Everything from the first line down to the line containing "return mat, r.choice(PROTO[kind])" should be reproduced exactly; please include nothing else.

━━━━━ INPUT RECORDS

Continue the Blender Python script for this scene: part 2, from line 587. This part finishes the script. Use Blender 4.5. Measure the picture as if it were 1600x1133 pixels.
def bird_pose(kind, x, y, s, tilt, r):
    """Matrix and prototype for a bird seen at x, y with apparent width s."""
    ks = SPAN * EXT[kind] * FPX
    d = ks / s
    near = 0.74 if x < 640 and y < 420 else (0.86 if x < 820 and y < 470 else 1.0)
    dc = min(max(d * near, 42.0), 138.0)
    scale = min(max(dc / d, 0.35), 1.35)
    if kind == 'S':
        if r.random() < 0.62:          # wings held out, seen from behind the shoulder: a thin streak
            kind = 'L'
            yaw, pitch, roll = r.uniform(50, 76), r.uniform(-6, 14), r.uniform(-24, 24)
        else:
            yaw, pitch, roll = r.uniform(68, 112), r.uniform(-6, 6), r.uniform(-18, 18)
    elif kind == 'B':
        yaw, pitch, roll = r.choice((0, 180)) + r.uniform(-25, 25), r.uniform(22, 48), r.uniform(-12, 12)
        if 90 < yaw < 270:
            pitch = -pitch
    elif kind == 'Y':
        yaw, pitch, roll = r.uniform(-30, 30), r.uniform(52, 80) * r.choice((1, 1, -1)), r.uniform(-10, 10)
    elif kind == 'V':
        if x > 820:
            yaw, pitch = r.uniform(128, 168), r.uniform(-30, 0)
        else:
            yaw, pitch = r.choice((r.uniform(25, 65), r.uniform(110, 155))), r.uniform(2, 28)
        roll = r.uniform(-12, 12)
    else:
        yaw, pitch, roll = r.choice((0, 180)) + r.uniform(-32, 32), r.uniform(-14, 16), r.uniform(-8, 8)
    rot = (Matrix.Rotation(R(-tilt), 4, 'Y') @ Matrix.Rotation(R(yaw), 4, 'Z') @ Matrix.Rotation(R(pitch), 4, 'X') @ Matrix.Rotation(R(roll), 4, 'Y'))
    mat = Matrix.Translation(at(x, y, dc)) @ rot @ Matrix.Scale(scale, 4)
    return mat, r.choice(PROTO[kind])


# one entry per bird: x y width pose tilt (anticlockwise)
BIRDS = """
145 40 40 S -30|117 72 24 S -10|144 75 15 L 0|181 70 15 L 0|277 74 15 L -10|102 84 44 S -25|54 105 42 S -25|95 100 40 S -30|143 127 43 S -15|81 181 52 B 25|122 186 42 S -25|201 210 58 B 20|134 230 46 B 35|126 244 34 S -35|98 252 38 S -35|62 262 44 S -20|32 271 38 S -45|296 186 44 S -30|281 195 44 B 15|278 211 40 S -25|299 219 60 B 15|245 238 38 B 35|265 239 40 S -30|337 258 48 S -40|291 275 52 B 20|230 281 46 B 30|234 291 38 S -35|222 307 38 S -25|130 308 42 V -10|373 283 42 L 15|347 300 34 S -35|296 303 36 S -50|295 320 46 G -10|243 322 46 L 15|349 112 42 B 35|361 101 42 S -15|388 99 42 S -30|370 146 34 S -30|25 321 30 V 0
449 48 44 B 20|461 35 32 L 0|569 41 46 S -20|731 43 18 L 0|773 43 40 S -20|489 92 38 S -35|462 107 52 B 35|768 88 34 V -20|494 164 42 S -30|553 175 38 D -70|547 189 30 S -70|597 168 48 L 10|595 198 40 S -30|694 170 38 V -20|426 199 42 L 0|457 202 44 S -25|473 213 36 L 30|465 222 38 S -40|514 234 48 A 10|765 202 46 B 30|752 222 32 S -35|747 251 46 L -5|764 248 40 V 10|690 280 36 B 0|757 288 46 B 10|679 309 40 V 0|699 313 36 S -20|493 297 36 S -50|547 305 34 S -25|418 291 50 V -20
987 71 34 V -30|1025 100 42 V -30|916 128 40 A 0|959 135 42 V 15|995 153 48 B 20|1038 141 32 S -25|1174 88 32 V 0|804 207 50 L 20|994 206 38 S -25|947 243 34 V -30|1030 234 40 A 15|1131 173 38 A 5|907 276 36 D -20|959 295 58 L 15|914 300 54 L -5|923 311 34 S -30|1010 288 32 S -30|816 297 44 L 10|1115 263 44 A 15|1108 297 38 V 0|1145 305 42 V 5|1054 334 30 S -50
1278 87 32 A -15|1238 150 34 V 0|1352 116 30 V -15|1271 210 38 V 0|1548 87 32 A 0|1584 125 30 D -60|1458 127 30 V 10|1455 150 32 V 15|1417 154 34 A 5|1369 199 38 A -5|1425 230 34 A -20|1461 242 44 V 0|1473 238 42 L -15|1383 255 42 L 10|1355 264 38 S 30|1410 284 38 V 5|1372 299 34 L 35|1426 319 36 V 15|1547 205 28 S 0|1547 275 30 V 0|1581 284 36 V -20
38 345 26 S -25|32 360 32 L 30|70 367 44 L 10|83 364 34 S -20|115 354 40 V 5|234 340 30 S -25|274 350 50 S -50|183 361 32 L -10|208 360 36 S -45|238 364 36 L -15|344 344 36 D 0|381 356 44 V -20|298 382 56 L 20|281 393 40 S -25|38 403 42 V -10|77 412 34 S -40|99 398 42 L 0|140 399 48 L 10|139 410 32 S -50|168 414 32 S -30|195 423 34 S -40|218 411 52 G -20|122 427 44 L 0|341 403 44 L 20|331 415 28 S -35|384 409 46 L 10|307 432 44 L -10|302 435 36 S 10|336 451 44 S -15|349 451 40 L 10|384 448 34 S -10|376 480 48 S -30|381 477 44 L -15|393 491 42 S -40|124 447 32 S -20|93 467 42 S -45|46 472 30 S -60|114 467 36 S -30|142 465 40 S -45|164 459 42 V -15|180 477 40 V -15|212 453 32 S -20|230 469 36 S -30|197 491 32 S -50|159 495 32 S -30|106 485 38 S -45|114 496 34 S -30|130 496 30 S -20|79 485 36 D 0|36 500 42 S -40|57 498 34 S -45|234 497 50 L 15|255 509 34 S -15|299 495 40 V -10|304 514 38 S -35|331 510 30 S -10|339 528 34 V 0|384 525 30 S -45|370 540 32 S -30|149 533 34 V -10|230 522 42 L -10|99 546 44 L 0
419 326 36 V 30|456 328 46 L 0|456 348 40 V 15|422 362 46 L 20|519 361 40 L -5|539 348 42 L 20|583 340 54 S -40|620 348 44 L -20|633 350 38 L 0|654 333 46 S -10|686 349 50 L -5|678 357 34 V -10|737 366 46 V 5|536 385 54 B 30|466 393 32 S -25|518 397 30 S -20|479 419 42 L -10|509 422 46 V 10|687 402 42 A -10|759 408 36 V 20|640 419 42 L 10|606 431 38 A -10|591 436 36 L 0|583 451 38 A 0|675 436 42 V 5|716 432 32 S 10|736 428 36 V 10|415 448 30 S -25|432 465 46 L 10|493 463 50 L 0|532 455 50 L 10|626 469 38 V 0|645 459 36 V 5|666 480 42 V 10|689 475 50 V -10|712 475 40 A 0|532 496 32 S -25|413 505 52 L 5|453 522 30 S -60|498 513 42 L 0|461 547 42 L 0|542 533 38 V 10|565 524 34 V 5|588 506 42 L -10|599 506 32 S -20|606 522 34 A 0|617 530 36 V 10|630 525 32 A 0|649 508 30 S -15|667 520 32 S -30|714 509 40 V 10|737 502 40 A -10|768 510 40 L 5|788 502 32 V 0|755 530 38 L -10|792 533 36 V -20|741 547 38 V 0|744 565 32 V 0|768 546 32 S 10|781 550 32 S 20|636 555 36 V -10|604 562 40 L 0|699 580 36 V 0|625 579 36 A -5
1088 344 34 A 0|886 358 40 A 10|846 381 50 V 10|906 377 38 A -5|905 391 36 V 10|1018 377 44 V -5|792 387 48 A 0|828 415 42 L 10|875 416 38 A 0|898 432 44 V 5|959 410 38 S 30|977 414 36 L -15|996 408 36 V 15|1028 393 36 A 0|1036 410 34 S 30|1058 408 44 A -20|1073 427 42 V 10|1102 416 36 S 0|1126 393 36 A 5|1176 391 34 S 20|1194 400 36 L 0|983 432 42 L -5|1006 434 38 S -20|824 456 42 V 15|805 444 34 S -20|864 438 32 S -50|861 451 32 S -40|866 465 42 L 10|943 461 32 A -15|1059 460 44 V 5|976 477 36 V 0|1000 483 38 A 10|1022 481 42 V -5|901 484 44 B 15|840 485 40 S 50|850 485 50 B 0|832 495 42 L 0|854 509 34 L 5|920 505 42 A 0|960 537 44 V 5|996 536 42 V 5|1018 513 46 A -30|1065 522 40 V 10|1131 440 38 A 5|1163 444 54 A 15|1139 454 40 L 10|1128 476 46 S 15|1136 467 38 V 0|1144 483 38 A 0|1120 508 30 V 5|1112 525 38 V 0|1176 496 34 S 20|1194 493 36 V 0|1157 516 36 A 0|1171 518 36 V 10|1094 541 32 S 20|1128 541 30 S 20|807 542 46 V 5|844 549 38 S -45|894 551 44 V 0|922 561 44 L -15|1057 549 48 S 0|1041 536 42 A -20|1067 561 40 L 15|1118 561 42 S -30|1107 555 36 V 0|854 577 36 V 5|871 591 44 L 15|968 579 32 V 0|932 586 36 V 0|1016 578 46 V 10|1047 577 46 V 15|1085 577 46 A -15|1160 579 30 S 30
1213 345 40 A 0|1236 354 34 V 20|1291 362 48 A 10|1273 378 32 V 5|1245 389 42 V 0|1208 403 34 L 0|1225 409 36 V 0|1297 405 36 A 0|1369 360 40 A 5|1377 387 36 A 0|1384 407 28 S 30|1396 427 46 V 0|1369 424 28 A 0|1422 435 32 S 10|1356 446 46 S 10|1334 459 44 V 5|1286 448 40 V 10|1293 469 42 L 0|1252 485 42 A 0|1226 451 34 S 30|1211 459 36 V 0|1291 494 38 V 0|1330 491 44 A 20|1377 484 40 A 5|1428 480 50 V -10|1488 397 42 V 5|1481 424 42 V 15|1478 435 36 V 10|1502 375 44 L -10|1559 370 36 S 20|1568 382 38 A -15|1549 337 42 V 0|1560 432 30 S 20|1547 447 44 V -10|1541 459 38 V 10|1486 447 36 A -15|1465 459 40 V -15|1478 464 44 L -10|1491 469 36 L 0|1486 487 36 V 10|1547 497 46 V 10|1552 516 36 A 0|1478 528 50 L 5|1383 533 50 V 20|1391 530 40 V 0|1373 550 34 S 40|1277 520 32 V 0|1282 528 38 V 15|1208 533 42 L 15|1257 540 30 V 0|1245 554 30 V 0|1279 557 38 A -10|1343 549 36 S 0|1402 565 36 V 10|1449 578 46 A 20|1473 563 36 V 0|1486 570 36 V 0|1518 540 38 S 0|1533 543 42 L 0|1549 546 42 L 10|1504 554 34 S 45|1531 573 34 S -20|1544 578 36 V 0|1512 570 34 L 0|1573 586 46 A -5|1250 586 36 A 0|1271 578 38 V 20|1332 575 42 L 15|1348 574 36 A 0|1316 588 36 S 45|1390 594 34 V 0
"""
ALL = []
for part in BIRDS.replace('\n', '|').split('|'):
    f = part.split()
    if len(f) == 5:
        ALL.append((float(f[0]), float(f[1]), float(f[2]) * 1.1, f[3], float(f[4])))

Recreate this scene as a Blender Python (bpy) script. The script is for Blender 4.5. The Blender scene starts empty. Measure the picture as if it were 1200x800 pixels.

━━━━━━━━━━

EXPECTED OUTPUT ::
Continue the Blender Python script for this scene: part 2, from line 587. This part finishes the script. Use Blender 4.5. Measure the picture as if it were 1600x1133 pixels.
def bird_pose(kind, x, y, s, tilt, r):
    """Matrix and prototype for a bird seen at x, y with apparent width s."""
    ks = SPAN * EXT[kind] * FPX
    d = ks / s
    near = 0.74 if x < 640 and y < 420 else (0.86 if x < 820 and y < 470 else 1.0)
    dc = min(max(d * near, 42.0), 138.0)
    scale = min(max(dc / d, 0.35), 1.35)
    if kind == 'S':
        if r.random() < 0.62:          # wings held out, seen from behind the shoulder: a thin streak
            kind = 'L'
            yaw, pitch, roll = r.uniform(50, 76), r.uniform(-6, 14), r.uniform(-24, 24)
        else:
            yaw, pitch, roll = r.uniform(68, 112), r.uniform(-6, 6), r.uniform(-18, 18)
    elif kind == 'B':
        yaw, pitch, roll = r.choice((0, 180)) + r.uniform(-25, 25), r.uniform(22, 48), r.uniform(-12, 12)
        if 90 < yaw < 270:
            pitch = -pitch
    elif kind == 'Y':
        yaw, pitch, roll = r.uniform(-30, 30), r.uniform(52, 80) * r.choice((1, 1, -1)), r.uniform(-10, 10)
    elif kind == 'V':
        if x > 820:
            yaw, pitch = r.uniform(128, 168), r.uniform(-30, 0)
        else:
            yaw, pitch = r.choice((r.uniform(25, 65), r.uniform(110, 155))), r.uniform(2, 28)
        roll = r.uniform(-12, 12)
    else:
        yaw, pitch, roll = r.choice((0, 180)) + r.uniform(-32, 32), r.uniform(-14, 16), r.uniform(-8, 8)
    rot = (Matrix.Rotation(R(-tilt), 4, 'Y') @ Matrix.Rotation(R(yaw), 4, 'Z') @ Matrix.Rotation(R(pitch), 4, 'X') @ Matrix.Rotation(R(roll), 4, 'Y'))
    mat = Matrix.Translation(at(x, y, dc)) @ rot @ Matrix.Scale(scale, 4)
    return mat, r.choice(PROTO[kind])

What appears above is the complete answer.